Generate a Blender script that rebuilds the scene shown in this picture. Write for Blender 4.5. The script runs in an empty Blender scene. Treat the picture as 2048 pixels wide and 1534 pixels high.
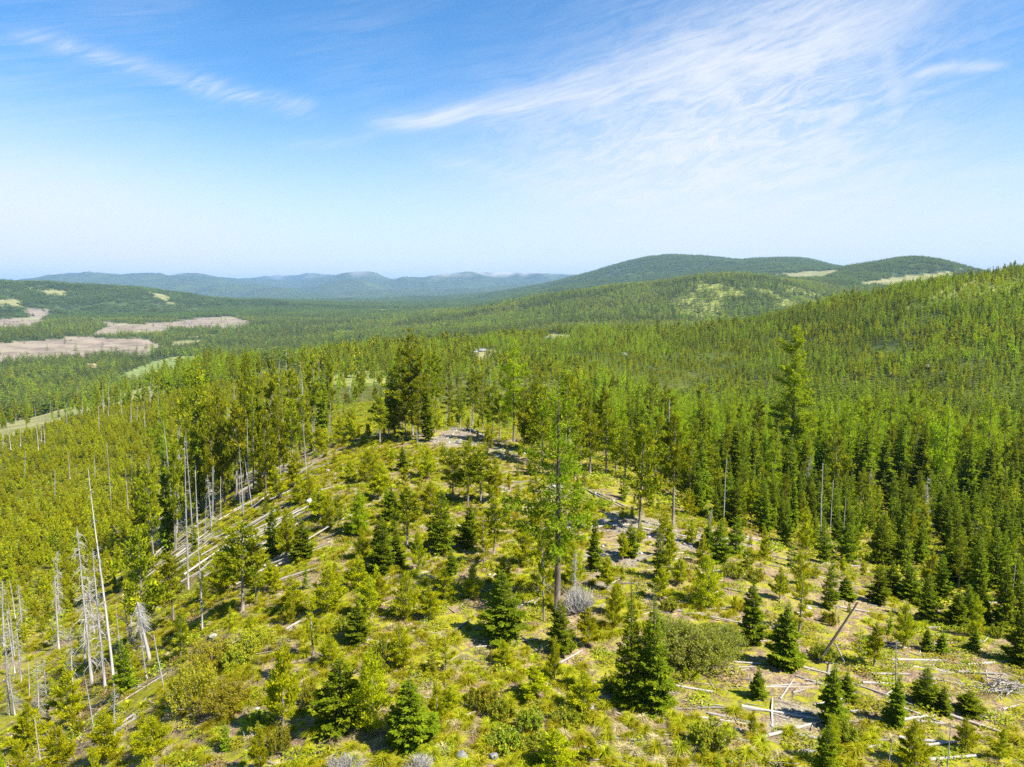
import bpy, math, time
import numpy as np
from mathutils import Vector, Matrix
T0 = time.time()
R = math.radians
scene = bpy.context.scene
COL = scene.collection

# ------------------------------------------------------------------ camera
CAMZ = 22.0
PITCH = R(7.5)
FPX = 1420.0                      # focal length in pixels of the 2048 px wide photograph
cam_d = bpy.data.cameras.new('camera')
cam_d.sensor_width = 36.0
cam_d.lens = 36.0 * FPX / 2048.0
cam_d.clip_start = 0.5
cam_d.clip_end = 90000.0
cam = bpy.data.objects.new('camera', cam_d)
cam.location = (0, 0, CAMZ)
cam.rotation_euler = (R(90) - PITCH, 0, 0)
COL.objects.link(cam)
scene.camera = cam

# ------------------------------------------------------------------ light, exposure
SUN_AZ, SUN_EL = R(118), R(50)    # azimuth clockwise from +Y
sd = bpy.data.lights.new('sun', 'SUN')
sd.energy = 5.0
sd.angle = R(0.53)
sd.color = (1.0, 0.945, 0.86)
sun = bpy.data.objects.new('sun', sd)
to_sun = Vector((math.sin(SUN_AZ) * math.cos(SUN_EL), math.cos(SUN_AZ) * math.cos(SUN_EL), math.sin(SUN_EL)))
sun.rotation_euler = to_sun.to_track_quat('Z', 'Y').to_euler()
sun.location = (0, 0, 120)
COL.objects.link(sun)
scene.view_settings.view_transform = 'Standard'
scene.view_settings.look = 'None'
scene.view_settings.gamma = 1.0
scene.view_settings.use_curve_mapping = False
scene.view_settings.exposure = 1.42
scene.cycles.max_bounces = 5
scene.cycles.diffuse_bounces = 3
scene.cycles.transmission_bounces = 3
scene.cycles.glossy_bounces = 1
scene.cycles.volume_bounces = 0
scene.cycles.use_denoising = False
scene.cycles.denoiser = 'OPENIMAGEDENOISE'
scene.cycles.denoising_input_passes = 'RGB_ALBEDO_NORMAL'
scene.cycles.denoising_prefilter = 'ACCURATE'
scene.cycles.sample_clamp_indirect = 6.0

def pix_dir(px, py):
    a = (np.asarray(px, float) - 1024.0) / FPX
    b = (np.asarray(py, float) - 767.0) / FPX
    return a, math.cos(PITCH) - b * math.sin(PITCH), -math.sin(PITCH) - b * math.cos(PITCH)

def pix_ang(px, py):
    dx, dy, dz = pix_dir(px, py)
    return np.arctan2(dx, dy), dz / np.hypot(dx, dy)     # azimuth, tan(elevation)

def project(x, y, z):
    x = np.asarray(x, float); y = np.asarray(y, float); z = np.asarray(z, float) - CAMZ
    f = y * math.cos(PITCH) - z * math.sin(PITCH)
    u = y * math.sin(PITCH) + z * math.cos(PITCH)
    f = np.where(f < 0.1, 0.1, f)
    return 1024 + FPX * x / f, 767 - FPX * u / f, f

# ------------------------------------------------------------------ node helper
class NT:
    def __init__(s, tree):
        s.t = tree; s.n = tree.nodes; s.l = tree.links
    def node(s, typ, **kw):
        n = s.n.new(typ)
        for k, v in kw.items(): setattr(n, k, v)
        return n
    def put(s, sock, v):
        if isinstance(v, bpy.types.NodeSocket): s.l.new(v, sock)
        elif v is not None:
            sock.default_value = v
    def m(s, op, a, b=None, c=None, clamp=False):
        n = s.node('ShaderNodeMath', operation=op); n.use_clamp = clamp
        s.put(n.inputs[0], a)
        if b is not None: s.put(n.inputs[1], b)
        if c is not None: s.put(n.inputs[2], c)
        return n.outputs[0]
    def mr(s, v, a, b, c=0.0, d=1.0, smooth=True):
        n = s.node('ShaderNodeMapRange'); n.interpolation_type = 'SMOOTHSTEP' if smooth else 'LINEAR'
        s.put(n.inputs[0], v)
        for i, q in enumerate((a, b, c, d)): s.put(n.inputs[i + 1], q)
        return n.outputs[0]
    def mix(s, f, a, b, blend='MIX'):
        n = s.node('ShaderNodeMix', data_type='RGBA', blend_type=blend)
        s.put(n.inputs[0], f); s.put(n.inputs[6], a if isinstance(a, bpy.types.NodeSocket) else (*a[:3], 1))
        s.put(n.inputs[7], b if isinstance(b, bpy.types.NodeSocket) else (*b[:3], 1))
        return n.outputs[2]
    def noise(s, vec, scale, detail=3.0, rough=0.55, dist=0.0, dim='3D'):
        n = s.node('ShaderNodeTexNoise', noise_dimensions=dim)
        if vec is not None: s.put(n.inputs['Vector'], vec)
        n.inputs['Scale'].default_value = scale; n.inputs['Detail'].default_value = detail
        n.inputs['Roughness'].default_value = rough; n.inputs['Distortion'].default_value = dist
        return n.outputs[0]
    def comb(s, x, y, z=0.0):
        n = s.node('ShaderNodeCombineXYZ')
        s.put(n.inputs[0], x); s.put(n.inputs[1], y); s.put(n.inputs[2], z)
        return n.outputs[0]
    def attr(s, name, kind='GEOMETRY'):
        n = s.node('ShaderNodeAttribute', attribute_name=name); n.attribute_type = kind
        return n

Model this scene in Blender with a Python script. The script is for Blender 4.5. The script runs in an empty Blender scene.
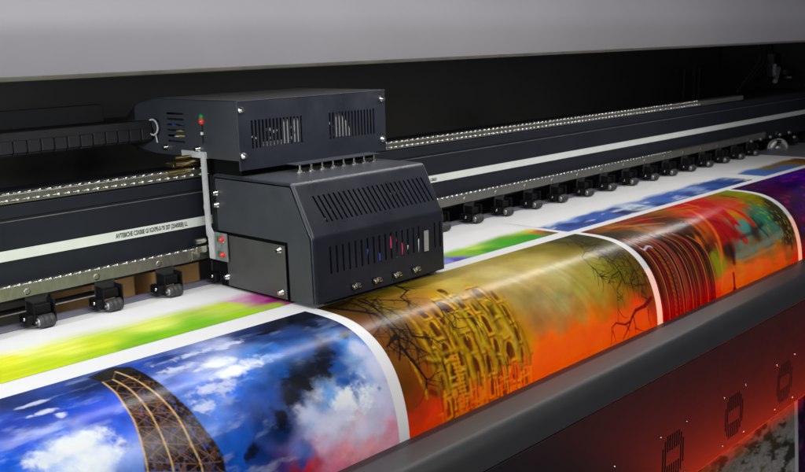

━━━━

Exercise objective: Write out the full set of lines verbatim, without the pictures.

Problem solution:
Generate a Blender script that rebuilds the scene shown in this picture. Write for Blender 4.5. The script runs in an empty Blender scene. Treat the picture as 2048 pixels wide and 1534 pixels high.
import bpy, math, time
import numpy as np
from mathutils import Vector, Matrix
T0 = time.time()
R = math.radians
scene = bpy.context.scene
COL = scene.collection

# ------------------------------------------------------------------ camera
CAMZ = 22.0
PITCH = R(7.5)
FPX = 1420.0                      # focal length in pixels of the 2048 px wide photograph
cam_d = bpy.data.cameras.new('camera')
cam_d.sensor_width = 36.0
cam_d.lens = 36.0 * FPX / 2048.0
cam_d.clip_start = 0.5
cam_d.clip_end = 90000.0
cam = bpy.data.objects.new('camera', cam_d)
cam.location = (0, 0, CAMZ)
cam.rotation_euler = (R(90) - PITCH, 0, 0)
COL.objects.link(cam)
scene.camera = cam

# ------------------------------------------------------------------ light, exposure
SUN_AZ, SUN_EL = R(118), R(50)    # azimuth clockwise from +Y
sd = bpy.data.lights.new('sun', 'SUN')
sd.energy = 5.0
sd.angle = R(0.53)
sd.color = (1.0, 0.945, 0.86)
sun = bpy.data.objects.new('sun', sd)
to_sun = Vector((math.sin(SUN_AZ) * math.cos(SUN_EL), math.cos(SUN_AZ) * math.cos(SUN_EL), math.sin(SUN_EL)))
sun.rotation_euler = to_sun.to_track_quat('Z', 'Y').to_euler()
sun.location = (0, 0, 120)
COL.objects.link(sun)
scene.view_settings.view_transform = 'Standard'
scene.view_settings.look = 'None'
scene.view_settings.gamma = 1.0
scene.view_settings.use_curve_mapping = False
scene.view_settings.exposure = 1.42
scene.cycles.max_bounces = 5
scene.cycles.diffuse_bounces = 3
scene.cycles.transmission_bounces = 3
scene.cycles.glossy_bounces = 1
scene.cycles.volume_bounces = 0
scene.cycles.use_denoising = False
scene.cycles.denoiser = 'OPENIMAGEDENOISE'
scene.cycles.denoising_input_passes = 'RGB_ALBEDO_NORMAL'
scene.cycles.denoising_prefilter = 'ACCURATE'
scene.cycles.sample_clamp_indirect = 6.0

def pix_dir(px, py):
    a = (np.asarray(px, float) - 1024.0) / FPX
    b = (np.asarray(py, float) - 767.0) / FPX
    return a, math.cos(PITCH) - b * math.sin(PITCH), -math.sin(PITCH) - b * math.cos(PITCH)

def pix_ang(px, py):
    dx, dy, dz = pix_dir(px, py)
    return np.arctan2(dx, dy), dz / np.hypot(dx, dy)     # azimuth, tan(elevation)

def project(x, y, z):
    x = np.asarray(x, float); y = np.asarray(y, float); z = np.asarray(z, float) - CAMZ
    f = y * math.cos(PITCH) - z * math.sin(PITCH)
    u = y * math.sin(PITCH) + z * math.cos(PITCH)
    f = np.where(f < 0.1, 0.1, f)
    return 1024 + FPX * x / f, 767 - FPX * u / f, f

# ------------------------------------------------------------------ node helper
class NT:
    def __init__(s, tree):
        s.t = tree; s.n = tree.nodes; s.l = tree.links
    def node(s, typ, **kw):
        n = s.n.new(typ)
        for k, v in kw.items(): setattr(n, k, v)
        return n
    def put(s, sock, v):
        if isinstance(v, bpy.types.NodeSocket): s.l.new(v, sock)
        elif v is not None:
            sock.default_value = v
    def m(s, op, a, b=None, c=None, clamp=False):
        n = s.node('ShaderNodeMath', operation=op); n.use_clamp = clamp
        s.put(n.inputs[0], a)
        if b is not None: s.put(n.inputs[1], b)
        if c is not None: s.put(n.inputs[2], c)
        return n.outputs[0]
    def mr(s, v, a, b, c=0.0, d=1.0, smooth=True):
        n = s.node('ShaderNodeMapRange'); n.interpolation_type = 'SMOOTHSTEP' if smooth else 'LINEAR'
        s.put(n.inputs[0], v)
        for i, q in enumerate((a, b, c, d)): s.put(n.inputs[i + 1], q)
        return n.outputs[0]
    def mix(s, f, a, b, blend='MIX'):
        n = s.node('ShaderNodeMix', data_type='RGBA', blend_type=blend)
        s.put(n.inputs[0], f); s.put(n.inputs[6], a if isinstance(a, bpy.types.NodeSocket) else (*a[:3], 1))
        s.put(n.inputs[7], b if isinstance(b, bpy.types.NodeSocket) else (*b[:3], 1))
        return n.outputs[2]
    def noise(s, vec, scale, detail=3.0, rough=0.55, dist=0.0, dim='3D'):
        n = s.node('ShaderNodeTexNoise', noise_dimensions=dim)
        if vec is not None: s.put(n.inputs['Vector'], vec)
        n.inputs['Scale'].default_value = scale; n.inputs['Detail'].default_value = detail
        n.inputs['Roughness'].default_value = rough; n.inputs['Distortion'].default_value = dist
        return n.outputs[0]
    def comb(s, x, y, z=0.0):
        n = s.node('ShaderNodeCombineXYZ')
        s.put(n.inputs[0], x); s.put(n.inputs[1], y); s.put(n.inputs[2], z)
        return n.outputs[0]
    def attr(s, name, kind='GEOMETRY'):
        n = s.node('ShaderNodeAttribute', attribute_name=name); n.attribute_type = kind
        return n

Model this scene in Blender with a Python script. The script is for Blender 4.5. The script runs in an empty Blender scene.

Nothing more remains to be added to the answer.